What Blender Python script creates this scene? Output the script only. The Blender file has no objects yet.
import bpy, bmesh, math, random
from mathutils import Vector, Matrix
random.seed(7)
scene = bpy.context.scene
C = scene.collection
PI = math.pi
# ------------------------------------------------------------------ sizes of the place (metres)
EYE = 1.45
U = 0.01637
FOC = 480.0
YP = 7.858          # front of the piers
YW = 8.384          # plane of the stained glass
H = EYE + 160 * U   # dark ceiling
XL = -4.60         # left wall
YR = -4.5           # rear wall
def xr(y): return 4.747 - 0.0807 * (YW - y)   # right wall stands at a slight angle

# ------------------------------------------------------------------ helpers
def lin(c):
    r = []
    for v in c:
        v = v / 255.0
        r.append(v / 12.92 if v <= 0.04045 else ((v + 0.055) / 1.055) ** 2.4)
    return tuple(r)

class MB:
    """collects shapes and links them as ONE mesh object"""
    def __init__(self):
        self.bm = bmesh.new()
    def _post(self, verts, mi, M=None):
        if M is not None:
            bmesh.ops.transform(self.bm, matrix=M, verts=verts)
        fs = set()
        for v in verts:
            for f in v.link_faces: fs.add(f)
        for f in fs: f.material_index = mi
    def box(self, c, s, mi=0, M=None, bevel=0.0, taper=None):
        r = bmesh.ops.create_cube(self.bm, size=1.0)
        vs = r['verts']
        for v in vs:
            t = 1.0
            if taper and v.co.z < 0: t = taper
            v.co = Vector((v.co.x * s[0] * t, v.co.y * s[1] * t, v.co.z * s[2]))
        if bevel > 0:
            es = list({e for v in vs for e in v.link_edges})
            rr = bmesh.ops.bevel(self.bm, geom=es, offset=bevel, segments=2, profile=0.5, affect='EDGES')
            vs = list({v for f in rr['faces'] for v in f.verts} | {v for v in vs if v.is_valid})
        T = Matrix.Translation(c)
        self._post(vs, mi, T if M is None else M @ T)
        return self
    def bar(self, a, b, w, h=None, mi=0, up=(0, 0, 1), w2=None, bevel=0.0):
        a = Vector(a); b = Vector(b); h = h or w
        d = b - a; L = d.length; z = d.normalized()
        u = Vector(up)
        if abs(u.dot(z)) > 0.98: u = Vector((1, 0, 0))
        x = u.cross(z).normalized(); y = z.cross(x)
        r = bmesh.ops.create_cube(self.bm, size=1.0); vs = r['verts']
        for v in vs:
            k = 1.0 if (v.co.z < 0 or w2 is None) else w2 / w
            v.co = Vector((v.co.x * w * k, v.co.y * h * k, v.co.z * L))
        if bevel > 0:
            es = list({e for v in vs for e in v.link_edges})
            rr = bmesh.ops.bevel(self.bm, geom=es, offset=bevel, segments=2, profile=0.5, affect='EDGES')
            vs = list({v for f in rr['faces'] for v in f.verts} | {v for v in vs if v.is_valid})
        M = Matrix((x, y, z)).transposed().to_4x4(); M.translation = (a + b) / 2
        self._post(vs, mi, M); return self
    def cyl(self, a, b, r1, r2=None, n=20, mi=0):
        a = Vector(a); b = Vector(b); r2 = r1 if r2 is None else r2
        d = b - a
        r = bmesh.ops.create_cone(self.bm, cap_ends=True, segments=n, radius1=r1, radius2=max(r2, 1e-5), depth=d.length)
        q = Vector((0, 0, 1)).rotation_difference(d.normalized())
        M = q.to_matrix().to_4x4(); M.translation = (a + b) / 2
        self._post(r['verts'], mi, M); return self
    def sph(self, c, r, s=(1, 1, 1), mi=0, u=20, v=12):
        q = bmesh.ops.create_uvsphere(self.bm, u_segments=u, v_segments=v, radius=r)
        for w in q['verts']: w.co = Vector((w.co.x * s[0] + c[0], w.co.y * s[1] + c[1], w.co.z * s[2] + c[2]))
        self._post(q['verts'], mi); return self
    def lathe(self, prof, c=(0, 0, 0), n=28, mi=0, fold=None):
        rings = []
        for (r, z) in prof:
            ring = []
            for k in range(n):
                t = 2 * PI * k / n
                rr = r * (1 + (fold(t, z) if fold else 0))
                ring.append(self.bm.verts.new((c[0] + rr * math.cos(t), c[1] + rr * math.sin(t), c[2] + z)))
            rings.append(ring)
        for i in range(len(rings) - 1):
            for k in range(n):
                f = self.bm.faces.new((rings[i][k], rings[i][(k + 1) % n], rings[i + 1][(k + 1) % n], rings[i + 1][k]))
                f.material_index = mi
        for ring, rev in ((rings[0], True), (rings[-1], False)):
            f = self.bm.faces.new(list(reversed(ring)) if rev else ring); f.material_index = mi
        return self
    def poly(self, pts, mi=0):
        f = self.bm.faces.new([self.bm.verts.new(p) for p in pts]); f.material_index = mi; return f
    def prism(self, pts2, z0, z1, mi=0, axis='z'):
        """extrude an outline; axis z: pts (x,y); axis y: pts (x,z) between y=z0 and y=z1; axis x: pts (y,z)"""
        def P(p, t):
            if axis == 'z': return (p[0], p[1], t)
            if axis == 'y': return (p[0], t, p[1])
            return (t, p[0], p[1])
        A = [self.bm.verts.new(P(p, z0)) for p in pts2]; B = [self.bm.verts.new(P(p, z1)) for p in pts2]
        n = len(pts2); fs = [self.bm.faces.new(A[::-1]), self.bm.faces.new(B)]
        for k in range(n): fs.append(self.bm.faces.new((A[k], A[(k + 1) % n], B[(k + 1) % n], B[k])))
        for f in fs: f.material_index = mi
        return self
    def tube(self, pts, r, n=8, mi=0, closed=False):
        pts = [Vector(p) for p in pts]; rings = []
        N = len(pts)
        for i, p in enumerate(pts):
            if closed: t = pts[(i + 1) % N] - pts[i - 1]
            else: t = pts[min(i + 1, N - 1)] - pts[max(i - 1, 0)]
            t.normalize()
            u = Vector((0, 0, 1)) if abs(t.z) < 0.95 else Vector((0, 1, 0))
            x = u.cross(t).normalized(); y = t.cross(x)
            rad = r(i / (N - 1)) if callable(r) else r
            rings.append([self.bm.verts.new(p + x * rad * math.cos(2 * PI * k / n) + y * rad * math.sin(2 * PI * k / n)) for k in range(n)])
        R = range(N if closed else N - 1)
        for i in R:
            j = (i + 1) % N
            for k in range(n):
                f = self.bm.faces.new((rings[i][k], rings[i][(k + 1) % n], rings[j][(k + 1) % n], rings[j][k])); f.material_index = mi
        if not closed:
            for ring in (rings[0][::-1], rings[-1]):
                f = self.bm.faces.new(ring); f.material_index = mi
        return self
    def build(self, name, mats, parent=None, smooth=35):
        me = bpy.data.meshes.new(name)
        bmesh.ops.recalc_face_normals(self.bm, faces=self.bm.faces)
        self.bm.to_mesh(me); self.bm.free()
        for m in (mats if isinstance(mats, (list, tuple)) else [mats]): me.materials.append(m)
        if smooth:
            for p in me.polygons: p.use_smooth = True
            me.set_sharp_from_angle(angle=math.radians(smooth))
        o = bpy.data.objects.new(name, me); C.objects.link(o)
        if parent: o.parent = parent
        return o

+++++

Return the material exactly as it stands.

What Blender Python script creates this scene? Output the script only. The Blender file has no objects yet.
import bpy, bmesh, math, random
from mathutils import Vector, Matrix
random.seed(7)
scene = bpy.context.scene
C = scene.collection
PI = math.pi
# ------------------------------------------------------------------ sizes of the place (metres)
EYE = 1.45
U = 0.01637
FOC = 480.0
YP = 7.858          # front of the piers
YW = 8.384          # plane of the stained glass
H = EYE + 160 * U   # dark ceiling
XL = -4.60         # left wall
YR = -4.5           # rear wall
def xr(y): return 4.747 - 0.0807 * (YW - y)   # right wall stands at a slight angle

# ------------------------------------------------------------------ helpers
def lin(c):
    r = []
    for v in c:
        v = v / 255.0
        r.append(v / 12.92 if v <= 0.04045 else ((v + 0.055) / 1.055) ** 2.4)
    return tuple(r)

class MB:
    """collects shapes and links them as ONE mesh object"""
    def __init__(self):
        self.bm = bmesh.new()
    def _post(self, verts, mi, M=None):
        if M is not None:
            bmesh.ops.transform(self.bm, matrix=M, verts=verts)
        fs = set()
        for v in verts:
            for f in v.link_faces: fs.add(f)
        for f in fs: f.material_index = mi
    def box(self, c, s, mi=0, M=None, bevel=0.0, taper=None):
        r = bmesh.ops.create_cube(self.bm, size=1.0)
        vs = r['verts']
        for v in vs:
            t = 1.0
            if taper and v.co.z < 0: t = taper
            v.co = Vector((v.co.x * s[0] * t, v.co.y * s[1] * t, v.co.z * s[2]))
        if bevel > 0:
            es = list({e for v in vs for e in v.link_edges})
            rr = bmesh.ops.bevel(self.bm, geom=es, offset=bevel, segments=2, profile=0.5, affect='EDGES')
            vs = list({v for f in rr['faces'] for v in f.verts} | {v for v in vs if v.is_valid})
        T = Matrix.Translation(c)
        self._post(vs, mi, T if M is None else M @ T)
        return self
    def bar(self, a, b, w, h=None, mi=0, up=(0, 0, 1), w2=None, bevel=0.0):
        a = Vector(a); b = Vector(b); h = h or w
        d = b - a; L = d.length; z = d.normalized()
        u = Vector(up)
        if abs(u.dot(z)) > 0.98: u = Vector((1, 0, 0))
        x = u.cross(z).normalized(); y = z.cross(x)
        r = bmesh.ops.create_cube(self.bm, size=1.0); vs = r['verts']
        for v in vs:
            k = 1.0 if (v.co.z < 0 or w2 is None) else w2 / w
            v.co = Vector((v.co.x * w * k, v.co.y * h * k, v.co.z * L))
        if bevel > 0:
            es = list({e for v in vs for e in v.link_edges})
            rr = bmesh.ops.bevel(self.bm, geom=es, offset=bevel, segments=2, profile=0.5, affect='EDGES')
            vs = list({v for f in rr['faces'] for v in f.verts} | {v for v in vs if v.is_valid})
        M = Matrix((x, y, z)).transposed().to_4x4(); M.translation = (a + b) / 2
        self._post(vs, mi, M); return self
    def cyl(self, a, b, r1, r2=None, n=20, mi=0):
        a = Vector(a); b = Vector(b); r2 = r1 if r2 is None else r2
        d = b - a
        r = bmesh.ops.create_cone(self.bm, cap_ends=True, segments=n, radius1=r1, radius2=max(r2, 1e-5), depth=d.length)
        q = Vector((0, 0, 1)).rotation_difference(d.normalized())
        M = q.to_matrix().to_4x4(); M.translation = (a + b) / 2
        self._post(r['verts'], mi, M); return self
    def sph(self, c, r, s=(1, 1, 1), mi=0, u=20, v=12):
        q = bmesh.ops.create_uvsphere(self.bm, u_segments=u, v_segments=v, radius=r)
        for w in q['verts']: w.co = Vector((w.co.x * s[0] + c[0], w.co.y * s[1] + c[1], w.co.z * s[2] + c[2]))
        self._post(q['verts'], mi); return self
    def lathe(self, prof, c=(0, 0, 0), n=28, mi=0, fold=None):
        rings = []
        for (r, z) in prof:
            ring = []
            for k in range(n):
                t = 2 * PI * k / n
                rr = r * (1 + (fold(t, z) if fold else 0))
                ring.append(self.bm.verts.new((c[0] + rr * math.cos(t), c[1] + rr * math.sin(t), c[2] + z)))
            rings.append(ring)
        for i in range(len(rings) - 1):
            for k in range(n):
                f = self.bm.faces.new((rings[i][k], rings[i][(k + 1) % n], rings[i + 1][(k + 1) % n], rings[i + 1][k]))
                f.material_index = mi
        for ring, rev in ((rings[0], True), (rings[-1], False)):
            f = self.bm.faces.new(list(reversed(ring)) if rev else ring); f.material_index = mi
        return self
    def poly(self, pts, mi=0):
        f = self.bm.faces.new([self.bm.verts.new(p) for p in pts]); f.material_index = mi; return f
    def prism(self, pts2, z0, z1, mi=0, axis='z'):
        """extrude an outline; axis z: pts (x,y); axis y: pts (x,z) between y=z0 and y=z1; axis x: pts (y,z)"""
        def P(p, t):
            if axis == 'z': return (p[0], p[1], t)
            if axis == 'y': return (p[0], t, p[1])
            return (t, p[0], p[1])
        A = [self.bm.verts.new(P(p, z0)) for p in pts2]; B = [self.bm.verts.new(P(p, z1)) for p in pts2]
        n = len(pts2); fs = [self.bm.faces.new(A[::-1]), self.bm.faces.new(B)]
        for k in range(n): fs.append(self.bm.faces.new((A[k], A[(k + 1) % n], B[(k + 1) % n], B[k])))
        for f in fs: f.material_index = mi
        return self
    def tube(self, pts, r, n=8, mi=0, closed=False):
        pts = [Vector(p) for p in pts]; rings = []
        N = len(pts)
        for i, p in enumerate(pts):
            if closed: t = pts[(i + 1) % N] - pts[i - 1]
            else: t = pts[min(i + 1, N - 1)] - pts[max(i - 1, 0)]
            t.normalize()
            u = Vector((0, 0, 1)) if abs(t.z) < 0.95 else Vector((0, 1, 0))
            x = u.cross(t).normalized(); y = t.cross(x)
            rad = r(i / (N - 1)) if callable(r) else r
            rings.append([self.bm.verts.new(p + x * rad * math.cos(2 * PI * k / n) + y * rad * math.sin(2 * PI * k / n)) for k in range(n)])
        R = range(N if closed else N - 1)
        for i in R:
            j = (i + 1) % N
            for k in range(n):
                f = self.bm.faces.new((rings[i][k], rings[i][(k + 1) % n], rings[j][(k + 1) % n], rings[j][k])); f.material_index = mi
        if not closed:
            for ring in (rings[0][::-1], rings[-1]):
                f = self.bm.faces.new(ring); f.material_index = mi
        return self
    def build(self, name, mats, parent=None, smooth=35):
        me = bpy.data.meshes.new(name)
        bmesh.ops.recalc_face_normals(self.bm, faces=self.bm.faces)
        self.bm.to_mesh(me); self.bm.free()
        for m in (mats if isinstance(mats, (list, tuple)) else [mats]): me.materials.append(m)
        if smooth:
            for p in me.polygons: p.use_smooth = True
            me.set_sharp_from_angle(angle=math.radians(smooth))
        o = bpy.data.objects.new(name, me); C.objects.link(o)
        if parent: o.parent = parent
        return o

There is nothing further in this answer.